Vodafone: Disasters Include Theft!

Peter Judge is a bit confused by Vodafone’s disingenuous statements on its network service problems earlier today

You have to sympathise with Vodafone, which has been struck by an unusual and high-profile problem today. But you have to sympathise even more with its customers.

This morning, as far as we can tell, a large proportion of Vodafone’s customers in the south of England and Wales (maybe as many as three million) had no service. The reason, apparently, is that their SIM details are held on a server, which was stolen overnight from the company’s Basingstoke network centre.

Where was the disaster plan?

There’s some speculation still in that summary, as Vodafone is attempting to manage the information about the problem very closely.

However, the company has now confirmed to eWEEK Europe that the problem relates to a break-in at Basingstoke, during which equipment was stolen.

Was the company’s disaster plan not complete? And was this equipment really a single point of failure?

We put that to Vodafone, and got a rather disingenous answer. First we were assured that there was no network problem. Vodafone’s signal was up everywhere, because the problem involved the IT kit in the centre, not the masts or radio equipment.

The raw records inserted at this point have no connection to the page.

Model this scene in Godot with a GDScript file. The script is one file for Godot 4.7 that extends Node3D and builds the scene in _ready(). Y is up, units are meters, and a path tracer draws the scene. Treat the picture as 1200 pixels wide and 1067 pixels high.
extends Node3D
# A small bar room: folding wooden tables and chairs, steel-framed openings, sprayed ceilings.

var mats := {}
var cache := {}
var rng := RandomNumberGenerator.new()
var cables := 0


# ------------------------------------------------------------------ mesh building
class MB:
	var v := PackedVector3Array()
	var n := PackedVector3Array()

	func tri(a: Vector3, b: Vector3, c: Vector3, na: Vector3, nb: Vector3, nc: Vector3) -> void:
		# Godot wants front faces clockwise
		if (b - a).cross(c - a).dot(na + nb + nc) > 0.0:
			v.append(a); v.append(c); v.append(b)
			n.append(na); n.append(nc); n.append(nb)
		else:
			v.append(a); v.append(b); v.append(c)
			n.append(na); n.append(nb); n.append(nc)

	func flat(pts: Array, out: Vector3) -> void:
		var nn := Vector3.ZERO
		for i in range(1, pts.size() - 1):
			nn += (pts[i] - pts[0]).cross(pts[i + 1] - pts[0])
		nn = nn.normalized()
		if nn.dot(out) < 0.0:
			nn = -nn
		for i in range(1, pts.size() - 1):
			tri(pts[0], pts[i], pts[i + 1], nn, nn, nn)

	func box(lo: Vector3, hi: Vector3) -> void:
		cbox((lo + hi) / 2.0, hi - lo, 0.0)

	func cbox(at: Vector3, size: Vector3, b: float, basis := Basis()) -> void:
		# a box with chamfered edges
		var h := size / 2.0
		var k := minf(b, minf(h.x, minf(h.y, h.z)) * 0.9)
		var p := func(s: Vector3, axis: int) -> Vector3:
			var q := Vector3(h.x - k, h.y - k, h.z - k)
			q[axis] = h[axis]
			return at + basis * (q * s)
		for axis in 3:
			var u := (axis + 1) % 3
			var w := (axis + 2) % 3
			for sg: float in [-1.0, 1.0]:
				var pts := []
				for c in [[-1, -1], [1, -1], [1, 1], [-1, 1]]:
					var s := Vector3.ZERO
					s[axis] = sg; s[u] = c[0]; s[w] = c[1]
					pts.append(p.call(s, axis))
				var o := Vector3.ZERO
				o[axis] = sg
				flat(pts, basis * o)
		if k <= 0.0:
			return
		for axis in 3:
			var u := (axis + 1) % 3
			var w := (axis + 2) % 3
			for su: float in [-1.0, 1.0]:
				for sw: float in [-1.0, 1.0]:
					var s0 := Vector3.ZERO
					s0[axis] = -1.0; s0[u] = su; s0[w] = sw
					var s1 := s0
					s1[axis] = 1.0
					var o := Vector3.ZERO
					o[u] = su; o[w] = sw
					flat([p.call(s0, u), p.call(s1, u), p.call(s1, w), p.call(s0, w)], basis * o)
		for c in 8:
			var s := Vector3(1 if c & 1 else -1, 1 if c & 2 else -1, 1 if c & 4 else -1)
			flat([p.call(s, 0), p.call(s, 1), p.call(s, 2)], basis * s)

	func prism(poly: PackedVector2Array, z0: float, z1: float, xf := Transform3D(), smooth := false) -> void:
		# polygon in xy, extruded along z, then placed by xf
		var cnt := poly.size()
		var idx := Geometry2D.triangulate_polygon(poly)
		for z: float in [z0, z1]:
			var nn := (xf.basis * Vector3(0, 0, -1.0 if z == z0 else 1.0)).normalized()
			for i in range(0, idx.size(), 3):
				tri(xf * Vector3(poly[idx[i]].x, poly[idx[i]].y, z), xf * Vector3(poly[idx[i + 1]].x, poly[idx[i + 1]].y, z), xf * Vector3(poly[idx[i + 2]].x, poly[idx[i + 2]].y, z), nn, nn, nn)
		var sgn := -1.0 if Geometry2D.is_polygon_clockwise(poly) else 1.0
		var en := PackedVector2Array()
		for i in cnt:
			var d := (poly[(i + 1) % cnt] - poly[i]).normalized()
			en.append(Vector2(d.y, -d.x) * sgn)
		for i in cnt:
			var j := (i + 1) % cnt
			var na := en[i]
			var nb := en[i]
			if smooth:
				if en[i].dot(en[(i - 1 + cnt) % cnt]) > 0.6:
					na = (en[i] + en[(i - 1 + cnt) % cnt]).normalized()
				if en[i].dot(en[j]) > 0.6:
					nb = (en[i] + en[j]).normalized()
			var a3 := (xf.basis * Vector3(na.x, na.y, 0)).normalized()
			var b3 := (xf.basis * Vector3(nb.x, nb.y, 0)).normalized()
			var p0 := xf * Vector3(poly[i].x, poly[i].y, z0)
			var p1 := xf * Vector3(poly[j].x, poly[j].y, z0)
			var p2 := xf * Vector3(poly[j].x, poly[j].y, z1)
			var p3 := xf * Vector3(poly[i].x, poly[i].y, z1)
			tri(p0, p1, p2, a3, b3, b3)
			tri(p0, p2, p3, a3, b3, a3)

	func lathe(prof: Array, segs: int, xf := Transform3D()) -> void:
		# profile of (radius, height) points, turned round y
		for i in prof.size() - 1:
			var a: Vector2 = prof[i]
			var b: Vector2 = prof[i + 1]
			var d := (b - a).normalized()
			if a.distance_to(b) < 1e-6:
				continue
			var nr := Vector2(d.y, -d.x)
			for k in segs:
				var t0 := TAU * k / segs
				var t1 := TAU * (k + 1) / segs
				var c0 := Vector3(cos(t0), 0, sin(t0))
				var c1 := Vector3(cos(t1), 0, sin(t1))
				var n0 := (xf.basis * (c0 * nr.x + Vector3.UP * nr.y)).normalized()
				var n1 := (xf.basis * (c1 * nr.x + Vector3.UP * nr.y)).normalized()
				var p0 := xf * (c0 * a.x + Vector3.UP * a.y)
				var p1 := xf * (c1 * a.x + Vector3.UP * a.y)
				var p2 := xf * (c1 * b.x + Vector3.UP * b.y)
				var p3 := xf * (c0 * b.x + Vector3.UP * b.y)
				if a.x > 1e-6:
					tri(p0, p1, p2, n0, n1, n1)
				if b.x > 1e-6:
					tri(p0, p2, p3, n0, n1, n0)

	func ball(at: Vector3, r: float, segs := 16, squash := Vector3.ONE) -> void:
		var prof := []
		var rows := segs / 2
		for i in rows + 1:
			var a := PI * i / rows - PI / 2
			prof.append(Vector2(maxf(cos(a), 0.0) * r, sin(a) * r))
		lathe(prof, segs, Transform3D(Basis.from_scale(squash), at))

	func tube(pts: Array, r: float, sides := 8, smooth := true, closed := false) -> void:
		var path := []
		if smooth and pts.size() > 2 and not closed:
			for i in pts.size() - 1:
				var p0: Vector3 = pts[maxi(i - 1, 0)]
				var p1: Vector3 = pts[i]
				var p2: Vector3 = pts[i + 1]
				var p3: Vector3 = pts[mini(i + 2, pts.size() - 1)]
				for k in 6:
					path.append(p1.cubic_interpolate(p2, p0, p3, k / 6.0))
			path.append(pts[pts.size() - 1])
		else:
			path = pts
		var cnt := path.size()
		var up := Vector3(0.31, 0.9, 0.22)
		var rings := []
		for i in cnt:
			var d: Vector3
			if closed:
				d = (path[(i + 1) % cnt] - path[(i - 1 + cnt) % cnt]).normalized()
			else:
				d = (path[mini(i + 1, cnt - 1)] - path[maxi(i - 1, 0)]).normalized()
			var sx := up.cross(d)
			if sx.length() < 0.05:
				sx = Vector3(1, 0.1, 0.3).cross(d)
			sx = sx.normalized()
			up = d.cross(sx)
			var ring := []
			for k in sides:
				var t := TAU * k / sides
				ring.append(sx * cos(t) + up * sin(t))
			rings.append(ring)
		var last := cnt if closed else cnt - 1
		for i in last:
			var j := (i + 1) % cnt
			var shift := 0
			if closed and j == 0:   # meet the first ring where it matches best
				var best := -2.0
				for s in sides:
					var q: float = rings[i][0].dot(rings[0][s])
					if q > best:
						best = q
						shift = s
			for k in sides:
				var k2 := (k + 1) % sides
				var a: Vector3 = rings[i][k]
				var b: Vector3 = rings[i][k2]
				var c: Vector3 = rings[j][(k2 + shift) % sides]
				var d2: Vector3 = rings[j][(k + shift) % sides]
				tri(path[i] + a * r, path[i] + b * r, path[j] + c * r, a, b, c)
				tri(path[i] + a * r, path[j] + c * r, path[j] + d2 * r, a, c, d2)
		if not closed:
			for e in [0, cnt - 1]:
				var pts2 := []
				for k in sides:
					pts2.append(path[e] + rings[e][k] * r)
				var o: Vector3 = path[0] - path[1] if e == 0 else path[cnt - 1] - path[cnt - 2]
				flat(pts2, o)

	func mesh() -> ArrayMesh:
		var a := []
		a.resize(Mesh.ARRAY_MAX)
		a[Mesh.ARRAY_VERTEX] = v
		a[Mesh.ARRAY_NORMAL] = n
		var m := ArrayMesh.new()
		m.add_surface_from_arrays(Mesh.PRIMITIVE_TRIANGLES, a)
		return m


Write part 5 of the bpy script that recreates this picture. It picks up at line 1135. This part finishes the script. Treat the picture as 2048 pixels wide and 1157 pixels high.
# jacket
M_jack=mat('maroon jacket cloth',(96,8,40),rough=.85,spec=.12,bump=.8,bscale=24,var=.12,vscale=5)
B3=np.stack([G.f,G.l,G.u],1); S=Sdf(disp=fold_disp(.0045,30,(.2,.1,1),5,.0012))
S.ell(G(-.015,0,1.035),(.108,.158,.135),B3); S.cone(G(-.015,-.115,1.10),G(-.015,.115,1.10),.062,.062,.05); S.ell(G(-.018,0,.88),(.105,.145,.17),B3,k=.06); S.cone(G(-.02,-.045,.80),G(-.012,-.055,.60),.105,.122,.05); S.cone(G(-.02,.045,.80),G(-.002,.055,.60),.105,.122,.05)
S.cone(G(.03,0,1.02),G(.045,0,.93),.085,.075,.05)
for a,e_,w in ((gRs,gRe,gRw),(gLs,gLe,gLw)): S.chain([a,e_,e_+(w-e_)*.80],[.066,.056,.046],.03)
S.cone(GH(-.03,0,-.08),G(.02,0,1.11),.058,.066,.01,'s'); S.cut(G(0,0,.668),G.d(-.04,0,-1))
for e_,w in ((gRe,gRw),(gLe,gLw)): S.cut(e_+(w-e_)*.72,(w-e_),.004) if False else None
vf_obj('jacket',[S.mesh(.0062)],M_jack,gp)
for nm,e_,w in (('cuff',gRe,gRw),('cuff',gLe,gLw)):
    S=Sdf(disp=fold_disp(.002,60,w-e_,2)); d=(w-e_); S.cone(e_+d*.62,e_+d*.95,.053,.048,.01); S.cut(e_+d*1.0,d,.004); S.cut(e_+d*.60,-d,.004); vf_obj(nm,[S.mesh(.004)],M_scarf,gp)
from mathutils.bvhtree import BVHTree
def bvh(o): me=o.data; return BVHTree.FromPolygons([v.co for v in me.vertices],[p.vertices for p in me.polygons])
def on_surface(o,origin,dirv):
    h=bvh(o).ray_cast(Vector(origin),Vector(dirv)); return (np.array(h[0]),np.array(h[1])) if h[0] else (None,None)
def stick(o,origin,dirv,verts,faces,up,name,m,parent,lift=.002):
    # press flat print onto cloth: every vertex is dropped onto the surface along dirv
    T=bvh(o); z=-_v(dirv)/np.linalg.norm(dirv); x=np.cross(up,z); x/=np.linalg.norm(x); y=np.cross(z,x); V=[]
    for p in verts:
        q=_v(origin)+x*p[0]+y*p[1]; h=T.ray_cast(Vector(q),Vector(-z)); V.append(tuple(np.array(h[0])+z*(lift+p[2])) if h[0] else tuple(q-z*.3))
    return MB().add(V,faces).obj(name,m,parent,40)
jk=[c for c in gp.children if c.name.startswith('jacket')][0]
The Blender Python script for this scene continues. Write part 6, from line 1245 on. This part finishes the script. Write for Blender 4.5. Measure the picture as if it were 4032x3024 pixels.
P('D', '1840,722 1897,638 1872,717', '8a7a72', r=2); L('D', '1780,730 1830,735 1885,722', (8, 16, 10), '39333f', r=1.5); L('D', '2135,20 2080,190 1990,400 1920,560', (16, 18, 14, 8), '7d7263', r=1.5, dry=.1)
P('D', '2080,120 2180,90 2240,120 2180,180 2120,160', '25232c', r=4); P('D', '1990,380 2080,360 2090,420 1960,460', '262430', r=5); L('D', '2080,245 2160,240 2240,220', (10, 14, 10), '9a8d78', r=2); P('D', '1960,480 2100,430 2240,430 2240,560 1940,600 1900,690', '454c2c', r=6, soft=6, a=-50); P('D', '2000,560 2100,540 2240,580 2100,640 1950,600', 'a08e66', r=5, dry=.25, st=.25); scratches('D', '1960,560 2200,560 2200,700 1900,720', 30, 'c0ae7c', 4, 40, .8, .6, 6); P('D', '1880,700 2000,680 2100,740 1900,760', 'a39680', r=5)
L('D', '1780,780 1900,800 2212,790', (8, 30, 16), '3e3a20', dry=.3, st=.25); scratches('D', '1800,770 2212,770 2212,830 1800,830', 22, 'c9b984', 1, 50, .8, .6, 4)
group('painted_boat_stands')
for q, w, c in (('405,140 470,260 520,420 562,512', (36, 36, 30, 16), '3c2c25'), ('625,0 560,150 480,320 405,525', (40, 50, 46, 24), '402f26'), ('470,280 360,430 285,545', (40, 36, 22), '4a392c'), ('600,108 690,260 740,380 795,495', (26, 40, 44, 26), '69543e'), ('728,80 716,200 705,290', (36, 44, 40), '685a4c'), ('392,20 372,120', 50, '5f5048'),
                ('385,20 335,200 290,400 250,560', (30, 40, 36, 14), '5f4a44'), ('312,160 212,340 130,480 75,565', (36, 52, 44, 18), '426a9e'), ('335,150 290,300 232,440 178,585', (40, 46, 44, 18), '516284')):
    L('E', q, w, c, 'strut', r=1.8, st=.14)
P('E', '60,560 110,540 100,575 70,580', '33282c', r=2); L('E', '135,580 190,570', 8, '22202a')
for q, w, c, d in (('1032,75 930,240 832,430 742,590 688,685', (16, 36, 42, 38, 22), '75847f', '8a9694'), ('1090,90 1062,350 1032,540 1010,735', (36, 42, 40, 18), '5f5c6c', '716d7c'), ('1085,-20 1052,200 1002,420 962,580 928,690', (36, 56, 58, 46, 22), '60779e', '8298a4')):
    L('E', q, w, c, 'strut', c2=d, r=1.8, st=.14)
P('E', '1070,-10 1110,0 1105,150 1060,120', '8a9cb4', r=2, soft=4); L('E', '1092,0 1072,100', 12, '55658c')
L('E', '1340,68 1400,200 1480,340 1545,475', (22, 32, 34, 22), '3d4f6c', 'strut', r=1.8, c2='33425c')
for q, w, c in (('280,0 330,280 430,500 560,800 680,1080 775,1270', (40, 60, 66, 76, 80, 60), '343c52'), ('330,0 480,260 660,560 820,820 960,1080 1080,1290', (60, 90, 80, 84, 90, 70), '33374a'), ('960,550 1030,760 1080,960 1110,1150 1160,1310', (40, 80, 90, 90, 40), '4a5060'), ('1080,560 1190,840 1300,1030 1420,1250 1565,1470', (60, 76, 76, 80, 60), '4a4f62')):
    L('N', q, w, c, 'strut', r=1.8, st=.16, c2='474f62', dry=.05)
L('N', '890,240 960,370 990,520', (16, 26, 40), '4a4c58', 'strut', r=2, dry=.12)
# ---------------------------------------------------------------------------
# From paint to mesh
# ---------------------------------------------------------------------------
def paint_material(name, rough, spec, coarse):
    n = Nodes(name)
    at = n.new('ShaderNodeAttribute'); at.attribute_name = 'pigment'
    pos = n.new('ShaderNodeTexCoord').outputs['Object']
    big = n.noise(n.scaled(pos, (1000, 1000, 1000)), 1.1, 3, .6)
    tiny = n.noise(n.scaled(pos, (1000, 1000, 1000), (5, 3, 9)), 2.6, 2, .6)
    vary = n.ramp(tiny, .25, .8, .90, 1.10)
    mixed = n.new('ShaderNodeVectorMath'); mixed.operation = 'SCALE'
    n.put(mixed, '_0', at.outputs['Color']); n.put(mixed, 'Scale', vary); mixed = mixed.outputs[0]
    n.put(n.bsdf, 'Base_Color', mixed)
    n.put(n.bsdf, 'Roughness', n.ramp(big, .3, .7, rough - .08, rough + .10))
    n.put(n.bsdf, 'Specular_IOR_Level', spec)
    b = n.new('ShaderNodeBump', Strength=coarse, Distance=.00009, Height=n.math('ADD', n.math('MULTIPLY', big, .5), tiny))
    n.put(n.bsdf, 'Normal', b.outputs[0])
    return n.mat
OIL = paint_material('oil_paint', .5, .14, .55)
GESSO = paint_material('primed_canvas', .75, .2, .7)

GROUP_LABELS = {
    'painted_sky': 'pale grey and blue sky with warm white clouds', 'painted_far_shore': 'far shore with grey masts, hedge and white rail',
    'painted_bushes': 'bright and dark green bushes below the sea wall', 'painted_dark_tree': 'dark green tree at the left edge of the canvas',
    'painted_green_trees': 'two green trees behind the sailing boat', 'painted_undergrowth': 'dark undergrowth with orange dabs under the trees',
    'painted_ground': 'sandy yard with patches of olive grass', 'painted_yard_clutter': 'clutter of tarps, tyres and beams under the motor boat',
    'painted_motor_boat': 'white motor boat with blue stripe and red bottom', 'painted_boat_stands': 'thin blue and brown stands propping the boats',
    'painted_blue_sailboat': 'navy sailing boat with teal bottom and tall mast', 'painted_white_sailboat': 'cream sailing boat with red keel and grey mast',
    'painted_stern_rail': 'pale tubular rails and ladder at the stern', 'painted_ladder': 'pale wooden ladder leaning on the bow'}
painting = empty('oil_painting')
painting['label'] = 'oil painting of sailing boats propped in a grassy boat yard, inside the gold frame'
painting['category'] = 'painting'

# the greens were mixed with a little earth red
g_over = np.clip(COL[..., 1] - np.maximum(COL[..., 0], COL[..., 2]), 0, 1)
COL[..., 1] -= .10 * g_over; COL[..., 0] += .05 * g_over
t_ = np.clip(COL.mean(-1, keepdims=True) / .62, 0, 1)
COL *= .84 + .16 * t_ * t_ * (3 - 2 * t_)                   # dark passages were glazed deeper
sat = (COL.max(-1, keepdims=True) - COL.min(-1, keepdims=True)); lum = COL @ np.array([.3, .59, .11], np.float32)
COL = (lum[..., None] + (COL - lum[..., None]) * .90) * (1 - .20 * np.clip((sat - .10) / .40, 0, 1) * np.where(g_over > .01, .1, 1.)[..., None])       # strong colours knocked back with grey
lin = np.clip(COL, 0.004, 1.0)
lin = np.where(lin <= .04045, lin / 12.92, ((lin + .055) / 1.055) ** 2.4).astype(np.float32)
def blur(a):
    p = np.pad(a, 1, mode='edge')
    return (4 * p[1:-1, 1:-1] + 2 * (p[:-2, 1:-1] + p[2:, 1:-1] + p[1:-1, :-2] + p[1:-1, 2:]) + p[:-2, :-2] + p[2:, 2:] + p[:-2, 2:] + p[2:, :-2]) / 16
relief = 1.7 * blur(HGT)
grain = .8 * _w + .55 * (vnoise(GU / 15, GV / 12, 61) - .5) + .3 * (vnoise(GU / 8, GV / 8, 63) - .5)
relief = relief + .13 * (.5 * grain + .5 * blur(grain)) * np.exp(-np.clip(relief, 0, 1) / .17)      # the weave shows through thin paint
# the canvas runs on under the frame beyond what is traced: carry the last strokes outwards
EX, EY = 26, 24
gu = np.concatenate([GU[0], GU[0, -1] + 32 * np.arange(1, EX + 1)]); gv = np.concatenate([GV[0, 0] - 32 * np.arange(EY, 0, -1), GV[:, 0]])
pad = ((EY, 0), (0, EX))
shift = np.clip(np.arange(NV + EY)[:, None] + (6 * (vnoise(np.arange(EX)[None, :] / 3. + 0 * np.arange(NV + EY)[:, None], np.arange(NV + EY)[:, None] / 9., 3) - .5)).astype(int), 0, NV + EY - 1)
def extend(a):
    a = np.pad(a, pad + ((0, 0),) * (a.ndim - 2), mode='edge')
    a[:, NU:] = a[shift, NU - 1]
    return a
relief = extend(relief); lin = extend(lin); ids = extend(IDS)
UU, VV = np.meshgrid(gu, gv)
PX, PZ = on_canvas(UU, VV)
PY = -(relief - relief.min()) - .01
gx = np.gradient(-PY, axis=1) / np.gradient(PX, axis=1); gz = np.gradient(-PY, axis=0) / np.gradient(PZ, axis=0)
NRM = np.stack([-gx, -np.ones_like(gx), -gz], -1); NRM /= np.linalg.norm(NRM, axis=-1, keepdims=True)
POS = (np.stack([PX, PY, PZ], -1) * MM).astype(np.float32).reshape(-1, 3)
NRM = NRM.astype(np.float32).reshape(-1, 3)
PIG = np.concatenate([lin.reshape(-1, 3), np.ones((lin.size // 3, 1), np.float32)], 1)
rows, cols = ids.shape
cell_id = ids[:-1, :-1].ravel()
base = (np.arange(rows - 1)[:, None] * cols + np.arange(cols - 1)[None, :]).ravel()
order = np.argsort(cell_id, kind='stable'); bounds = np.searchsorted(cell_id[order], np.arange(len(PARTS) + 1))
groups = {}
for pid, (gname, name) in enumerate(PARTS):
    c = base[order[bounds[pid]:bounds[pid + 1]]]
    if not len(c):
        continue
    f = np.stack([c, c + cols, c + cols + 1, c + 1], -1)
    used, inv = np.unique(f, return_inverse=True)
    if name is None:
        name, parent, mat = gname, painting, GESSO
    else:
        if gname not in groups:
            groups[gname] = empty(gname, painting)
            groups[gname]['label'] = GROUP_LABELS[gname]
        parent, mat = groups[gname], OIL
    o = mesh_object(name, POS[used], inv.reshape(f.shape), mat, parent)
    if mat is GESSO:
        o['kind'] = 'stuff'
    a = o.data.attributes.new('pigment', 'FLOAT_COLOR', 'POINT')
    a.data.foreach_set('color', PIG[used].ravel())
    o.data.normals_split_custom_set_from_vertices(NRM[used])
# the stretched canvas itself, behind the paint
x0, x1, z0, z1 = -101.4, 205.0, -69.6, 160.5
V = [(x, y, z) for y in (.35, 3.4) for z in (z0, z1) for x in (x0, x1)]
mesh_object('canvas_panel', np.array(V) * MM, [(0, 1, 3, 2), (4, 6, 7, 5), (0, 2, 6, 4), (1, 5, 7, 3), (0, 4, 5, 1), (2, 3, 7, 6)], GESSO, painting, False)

But what about that kit? Was there no back-up plan – or did the back-up plan fail?

“Yes we have a disaster recovery plan in place, but this problem involved actual theft of equipment,” said the spokesperson, apparently implying that theft of equipment was somehow exempt from disaster planning.

You should plan for even this

This is of course wrong. Disaster plans should allow for the loss or failure of any equipment,  according to how likely that failure is seen to be. And all important facilities should be kept secure from break-ins, burglary and sabotage.

What seems likely is that Vodafone underestimated the likelihood of a burglary, and the consequences of equipment going missing.

As with other company-damaging failures, such as McAfee’s auto-immune error, the problem will hit its reputation hard. In McAfee’s case, it surely contributed to its eventual takeover by Intel.

For Vodafone, this failure will weaken the operator’s position in relation to its rivals in the bitterly competitive UK mobile phone market.